SMU in Rome-Paris Study Abroad: Rome of the Emperors, Paris of the King
HIST 3361: Roman History and the Roman Mind taught by Professor Melissa Dowling
HIST 3335: One King, One Law taught by Professor Kathleen Wellman

Summer 2018: Thursday, May 17th, 2018 (arrival) through Sunday, June 10, 2018 (departure)

Friends, Romans, countrymen.  We will stand where Marc Antony delivered his eulogy for Julius Caesar and march where gladiators soaked in the roar of the Roman audience.  In Rome, we will learn about the ancient city and its many peoples, many religions, many innovations in engineering and architecture, and its importance for the rest of world history.

In Paris, we will climb up to the gargoyles of Notre Dame, admire the unicorn tapestries, and stroll in the golden halls and gardens of the sun king, Louis XIV, at Versailles.  From the cathedral of St. Denis to the Louvre museum, the city will be our classroom as we exam how this great capital became preeminent in art, literature, politics and history until the French Revolution.

Spring 2017:

ASAG 3350: New York Colloquium taught by Professor Phillip Van Keuren

J-Term: Sunday, January 1st, 2017 (arrival) through Sunday, January 15th, 2017 (departure)

This course involves intensive analysis, discussion, and writing concerning works of art in museum collections and exhibitions, and in alternative exhibition spaces. Students will study the philosophical as well as the practical to define and understand the nature of the art that society produces and values. The colloquium meets in New York City for 2 weeks in January.

Spring 2016:

ASAG 3350: New York Colloquium taught by Professor Phillip Van Keuren

J-Term: Sunday, January 3rd, 2016 (arrival) through Sunday, January 17th, 2016 (departure)
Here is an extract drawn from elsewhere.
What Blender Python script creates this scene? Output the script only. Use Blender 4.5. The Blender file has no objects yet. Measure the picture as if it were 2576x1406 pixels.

This course involves intensive analysis, discussion, and writing concerning works of art in museum collections and exhibitions, and in alternative exhibition spaces. Students will study the philosophical as well as the practical to define and understand the nature of the art that society produces and values. The colloquium meets in New York City for 2 weeks in January.

 

HIST/HRTS 3317: Persecution to Affirmation: Sexual Minorities and Human Rights taught by:
Professors Dr. Doyle and Maxime Foerster

Shuttles Hall 315 – TuTh 2:00 – 3:20 PM
Travel to Amsterdam during Spring Break, 6 - 13 May

15 honor students will travel and conduct research as Richter Fellows in Amsterdam, Netherlands over the spring break. The focus of this class will be issues of gender and sexuality across time and place. Over the spring break the class will remain for the most part in Amsterdam—studying and touring the city, past and present controversies and issues surrounding gender and sexuality, and meeting with people from other parts of the globe who have arrived in Amsterdam as refugees.

The progression of course will begin with readings on the modern human rights movement and its basic components. We will then move to a series of comparative readings that examine how sexuality and sexual orientation and gender “slippage” have been understood in different parts of the world over time and continue to be today. These ‘case studies’, while necessarily limited in scope, will begin to illustrate for the student just how differently those with same sex attractions or gender bending have been understood—and treated—across time and place. In an effort to illustrate people’s real agency in the face of adversity, cruelty, and discrimination, the readings will not focus entirely on oppression, but will also detail how the human spirit manages to innovate and adapt.

Spring 2015:

ASAG 3350: New York Colloquium taught by Professor Phillip Van Keuren

J-Term: Sunday, January 4th, 2015 (arrival) through Sunday, January 18th, 2015 (departure)

This course involves intensive analysis, discussion, and writing concerning works of art in museum collections and exhibitions, and in alternative exhibition spaces. Students will study the philosophical as well as the practical to define and understand the nature of the art that society produces and values. The colloquium meets in New York City for 2 weeks in January.

 

ARHS 3382: Art and Experience in Inka Peru taught by Professor Adam Herring

Owen Fine Arts Center 1635 – Monday 2:00 – 4:50PM
Travel to Peru at the end of the semester, 1 – 9 May

Twelve students will have the opportunity to participate in a UHP 3000-level seminar on the history and aesthetics of Inka Peru with Professor Adam Herring of SMU Art History. After spending a semester studying the art, culture, and history of the Inka tradition of South America, the students will then travel to Peru to experience Inka art and architecture first-hand. Students will visit Inka sites in and around the old Inka capital of Cusco, Peru, culminating in an extended visit to Machu Picchu

PLSC 3330: Law, Politics, and the Supreme Court taught by Professor Joseph Kobylka

Hyer Hall 200 – MWF 11:00 – 11:50AM
Travel to Washington D.C. during Spring Break!

An introduction to the uniquely political and legal role played by the Supreme Court in elaborating the scope of governmental power and defining individual rights and liberties. The course will require a major research project partially based on Supreme Court Justice papers.